STILL (WASH, SPIRIT): There are two types of stills. A pot still is, essentially, a pot with a conical top, out of which runs a metal pipe. The whisky wort is added in batches and then cooked; the alcohol, some water, and trace amounts of congeners boil off and are collected once they cool down. A continuous still, also known as a Coffey, patent, or column still, is a column with a heat source at the bottom and a metal pipe at the top; as the wort is introduced at the mid-level, it drops to the bottom to be vaporized, and what rises to the top is captured in a manner similar to a pot still. The advantage is that the still can be used constantly, hence the name. Typically, a distillery will have two or three stills per set—the “wash” still, to strip most of the water and unwanted elements off, and one or two “spirit” stills, to refine and fine-tune the spirit.

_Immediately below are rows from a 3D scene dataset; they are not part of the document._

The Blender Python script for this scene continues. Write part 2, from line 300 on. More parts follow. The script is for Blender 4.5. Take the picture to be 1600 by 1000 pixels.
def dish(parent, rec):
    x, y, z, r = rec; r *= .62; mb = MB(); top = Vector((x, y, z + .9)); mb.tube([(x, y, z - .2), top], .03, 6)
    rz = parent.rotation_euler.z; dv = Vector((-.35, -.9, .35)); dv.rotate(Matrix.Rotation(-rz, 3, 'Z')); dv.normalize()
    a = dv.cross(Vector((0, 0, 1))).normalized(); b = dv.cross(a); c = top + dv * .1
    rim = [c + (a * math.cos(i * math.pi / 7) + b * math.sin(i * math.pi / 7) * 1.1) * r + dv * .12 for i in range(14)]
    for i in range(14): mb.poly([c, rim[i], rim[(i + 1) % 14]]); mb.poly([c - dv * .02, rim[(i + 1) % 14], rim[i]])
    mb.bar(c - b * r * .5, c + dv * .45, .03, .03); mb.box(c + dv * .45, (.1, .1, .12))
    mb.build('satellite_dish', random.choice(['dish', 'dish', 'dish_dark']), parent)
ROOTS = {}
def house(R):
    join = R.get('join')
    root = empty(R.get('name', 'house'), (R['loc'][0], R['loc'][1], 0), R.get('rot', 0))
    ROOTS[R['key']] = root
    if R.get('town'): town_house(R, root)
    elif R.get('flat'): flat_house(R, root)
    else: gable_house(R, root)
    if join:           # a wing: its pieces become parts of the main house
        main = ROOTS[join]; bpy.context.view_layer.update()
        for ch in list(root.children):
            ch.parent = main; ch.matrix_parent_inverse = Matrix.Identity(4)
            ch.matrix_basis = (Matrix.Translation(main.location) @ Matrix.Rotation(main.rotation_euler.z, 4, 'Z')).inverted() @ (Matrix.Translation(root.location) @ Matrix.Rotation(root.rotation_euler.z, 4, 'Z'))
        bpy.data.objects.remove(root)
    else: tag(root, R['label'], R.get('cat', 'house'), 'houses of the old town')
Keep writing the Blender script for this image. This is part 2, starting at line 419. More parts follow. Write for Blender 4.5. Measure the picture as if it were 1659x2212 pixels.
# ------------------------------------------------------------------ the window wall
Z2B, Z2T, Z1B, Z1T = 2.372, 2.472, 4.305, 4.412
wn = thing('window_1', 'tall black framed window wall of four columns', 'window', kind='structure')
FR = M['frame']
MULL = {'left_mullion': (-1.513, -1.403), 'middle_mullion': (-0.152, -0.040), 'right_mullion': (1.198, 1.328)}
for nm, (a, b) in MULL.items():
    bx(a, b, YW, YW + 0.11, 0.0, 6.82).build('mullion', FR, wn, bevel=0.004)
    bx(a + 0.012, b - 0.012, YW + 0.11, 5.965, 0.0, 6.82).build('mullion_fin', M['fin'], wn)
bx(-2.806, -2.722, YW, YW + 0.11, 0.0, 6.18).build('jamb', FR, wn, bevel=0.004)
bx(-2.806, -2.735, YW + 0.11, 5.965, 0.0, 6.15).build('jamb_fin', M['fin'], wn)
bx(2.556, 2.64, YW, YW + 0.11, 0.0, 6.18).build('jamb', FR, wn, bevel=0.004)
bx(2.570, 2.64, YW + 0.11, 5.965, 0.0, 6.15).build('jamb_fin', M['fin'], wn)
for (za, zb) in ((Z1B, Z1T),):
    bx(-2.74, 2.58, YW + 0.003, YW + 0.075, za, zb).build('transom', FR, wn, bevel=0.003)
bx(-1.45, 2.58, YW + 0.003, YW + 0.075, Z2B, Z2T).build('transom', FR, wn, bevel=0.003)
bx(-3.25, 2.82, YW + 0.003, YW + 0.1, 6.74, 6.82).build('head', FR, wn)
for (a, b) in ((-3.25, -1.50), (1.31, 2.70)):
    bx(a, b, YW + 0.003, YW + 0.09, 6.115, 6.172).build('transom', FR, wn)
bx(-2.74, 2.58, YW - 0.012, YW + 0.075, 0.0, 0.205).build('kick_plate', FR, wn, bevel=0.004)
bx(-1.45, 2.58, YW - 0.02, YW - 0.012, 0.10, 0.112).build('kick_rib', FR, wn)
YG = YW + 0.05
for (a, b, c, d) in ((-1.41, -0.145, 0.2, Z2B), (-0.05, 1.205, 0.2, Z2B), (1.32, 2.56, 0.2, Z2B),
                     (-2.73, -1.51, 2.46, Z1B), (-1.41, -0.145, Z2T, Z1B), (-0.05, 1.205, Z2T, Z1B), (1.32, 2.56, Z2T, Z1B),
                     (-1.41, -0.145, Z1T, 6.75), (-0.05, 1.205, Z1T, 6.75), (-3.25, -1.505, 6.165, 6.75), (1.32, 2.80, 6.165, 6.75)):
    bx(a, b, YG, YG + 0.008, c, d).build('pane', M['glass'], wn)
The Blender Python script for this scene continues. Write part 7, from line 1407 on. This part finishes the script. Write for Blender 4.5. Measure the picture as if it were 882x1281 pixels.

WASH: Essentially, unhopped beer. Wash is the result of adding yeast to wort; the yeast eat the sugar in the wort, producing alcohol. Once the yeast have died off, the wash can be distilled.
WASHBACK: A vessel, traditionally made of Oregon pine but these days more often made of stainless steel, in which wort and yeast are combined to produce a wash.
WORT: The sugar-rich liquid produced from a mash, to which yeast is added to produce alcohol.